**Aim**
Output the lines that follow exactly as they are.

**Information supplied**
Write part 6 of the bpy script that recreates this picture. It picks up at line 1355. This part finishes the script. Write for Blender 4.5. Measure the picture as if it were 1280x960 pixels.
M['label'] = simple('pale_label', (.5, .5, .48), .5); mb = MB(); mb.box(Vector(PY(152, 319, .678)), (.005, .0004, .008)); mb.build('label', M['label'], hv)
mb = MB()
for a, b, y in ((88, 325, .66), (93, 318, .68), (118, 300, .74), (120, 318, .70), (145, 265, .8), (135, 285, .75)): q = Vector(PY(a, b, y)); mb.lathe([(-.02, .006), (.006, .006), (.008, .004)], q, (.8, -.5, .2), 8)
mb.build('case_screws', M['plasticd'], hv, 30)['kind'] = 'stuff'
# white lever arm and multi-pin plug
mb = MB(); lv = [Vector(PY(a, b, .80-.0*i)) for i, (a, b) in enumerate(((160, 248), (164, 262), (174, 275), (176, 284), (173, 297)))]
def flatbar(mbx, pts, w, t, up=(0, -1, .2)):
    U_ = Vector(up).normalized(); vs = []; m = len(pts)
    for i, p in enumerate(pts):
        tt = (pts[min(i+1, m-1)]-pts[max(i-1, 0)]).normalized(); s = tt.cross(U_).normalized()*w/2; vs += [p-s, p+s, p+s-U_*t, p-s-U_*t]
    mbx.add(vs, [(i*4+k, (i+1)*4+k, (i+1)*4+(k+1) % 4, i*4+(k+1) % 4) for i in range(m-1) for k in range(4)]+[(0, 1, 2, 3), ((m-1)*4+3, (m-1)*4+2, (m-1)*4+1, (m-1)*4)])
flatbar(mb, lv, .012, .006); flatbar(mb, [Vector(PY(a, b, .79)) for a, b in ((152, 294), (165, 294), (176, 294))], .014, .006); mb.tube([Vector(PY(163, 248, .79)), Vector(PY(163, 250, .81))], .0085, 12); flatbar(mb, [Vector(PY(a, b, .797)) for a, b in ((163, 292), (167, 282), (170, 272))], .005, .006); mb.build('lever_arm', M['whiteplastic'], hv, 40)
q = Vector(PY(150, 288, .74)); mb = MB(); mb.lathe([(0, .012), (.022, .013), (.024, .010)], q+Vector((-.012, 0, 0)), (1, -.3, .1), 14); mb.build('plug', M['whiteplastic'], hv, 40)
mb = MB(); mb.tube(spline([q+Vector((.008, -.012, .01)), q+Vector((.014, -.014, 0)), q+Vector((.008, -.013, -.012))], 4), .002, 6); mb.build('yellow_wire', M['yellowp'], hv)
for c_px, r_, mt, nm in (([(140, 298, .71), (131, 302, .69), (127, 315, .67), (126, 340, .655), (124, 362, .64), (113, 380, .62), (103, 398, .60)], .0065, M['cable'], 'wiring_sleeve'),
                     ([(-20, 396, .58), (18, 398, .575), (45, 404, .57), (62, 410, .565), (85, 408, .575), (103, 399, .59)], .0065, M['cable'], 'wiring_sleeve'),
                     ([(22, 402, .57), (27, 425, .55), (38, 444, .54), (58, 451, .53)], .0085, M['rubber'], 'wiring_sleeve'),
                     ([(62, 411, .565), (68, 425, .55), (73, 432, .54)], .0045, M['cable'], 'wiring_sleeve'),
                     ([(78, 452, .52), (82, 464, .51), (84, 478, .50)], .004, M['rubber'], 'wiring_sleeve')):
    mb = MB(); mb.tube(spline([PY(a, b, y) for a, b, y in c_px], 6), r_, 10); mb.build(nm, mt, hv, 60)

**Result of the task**
Write part 6 of the bpy script that recreates this picture. It picks up at line 1355. This part finishes the script. Write for Blender 4.5. Measure the picture as if it were 1280x960 pixels.
M['label'] = simple('pale_label', (.5, .5, .48), .5); mb = MB(); mb.box(Vector(PY(152, 319, .678)), (.005, .0004, .008)); mb.build('label', M['label'], hv)
mb = MB()
for a, b, y in ((88, 325, .66), (93, 318, .68), (118, 300, .74), (120, 318, .70), (145, 265, .8), (135, 285, .75)): q = Vector(PY(a, b, y)); mb.lathe([(-.02, .006), (.006, .006), (.008, .004)], q, (.8, -.5, .2), 8)
mb.build('case_screws', M['plasticd'], hv, 30)['kind'] = 'stuff'
# white lever arm and multi-pin plug
mb = MB(); lv = [Vector(PY(a, b, .80-.0*i)) for i, (a, b) in enumerate(((160, 248), (164, 262), (174, 275), (176, 284), (173, 297)))]
def flatbar(mbx, pts, w, t, up=(0, -1, .2)):
    U_ = Vector(up).normalized(); vs = []; m = len(pts)
    for i, p in enumerate(pts):
        tt = (pts[min(i+1, m-1)]-pts[max(i-1, 0)]).normalized(); s = tt.cross(U_).normalized()*w/2; vs += [p-s, p+s, p+s-U_*t, p-s-U_*t]
    mbx.add(vs, [(i*4+k, (i+1)*4+k, (i+1)*4+(k+1) % 4, i*4+(k+1) % 4) for i in range(m-1) for k in range(4)]+[(0, 1, 2, 3), ((m-1)*4+3, (m-1)*4+2, (m-1)*4+1, (m-1)*4)])
flatbar(mb, lv, .012, .006); flatbar(mb, [Vector(PY(a, b, .79)) for a, b in ((152, 294), (165, 294), (176, 294))], .014, .006); mb.tube([Vector(PY(163, 248, .79)), Vector(PY(163, 250, .81))], .0085, 12); flatbar(mb, [Vector(PY(a, b, .797)) for a, b in ((163, 292), (167, 282), (170, 272))], .005, .006); mb.build('lever_arm', M['whiteplastic'], hv, 40)
q = Vector(PY(150, 288, .74)); mb = MB(); mb.lathe([(0, .012), (.022, .013), (.024, .010)], q+Vector((-.012, 0, 0)), (1, -.3, .1), 14); mb.build('plug', M['whiteplastic'], hv, 40)
mb = MB(); mb.tube(spline([q+Vector((.008, -.012, .01)), q+Vector((.014, -.014, 0)), q+Vector((.008, -.013, -.012))], 4), .002, 6); mb.build('yellow_wire', M['yellowp'], hv)
for c_px, r_, mt, nm in (([(140, 298, .71), (131, 302, .69), (127, 315, .67), (126, 340, .655), (124, 362, .64), (113, 380, .62), (103, 398, .60)], .0065, M['cable'], 'wiring_sleeve'),
                     ([(-20, 396, .58), (18, 398, .575), (45, 404, .57), (62, 410, .565), (85, 408, .575), (103, 399, .59)], .0065, M['cable'], 'wiring_sleeve'),
                     ([(22, 402, .57), (27, 425, .55), (38, 444, .54), (58, 451, .53)], .0085, M['rubber'], 'wiring_sleeve'),
                     ([(62, 411, .565), (68, 425, .55), (73, 432, .54)], .0045, M['cable'], 'wiring_sleeve'),
                     ([(78, 452, .52), (82, 464, .51), (84, 478, .50)], .004, M['rubber'], 'wiring_sleeve')):
    mb = MB(); mb.tube(spline([PY(a, b, y) for a, b, y in c_px], 6), r_, 10); mb.build(nm, mt, hv, 60)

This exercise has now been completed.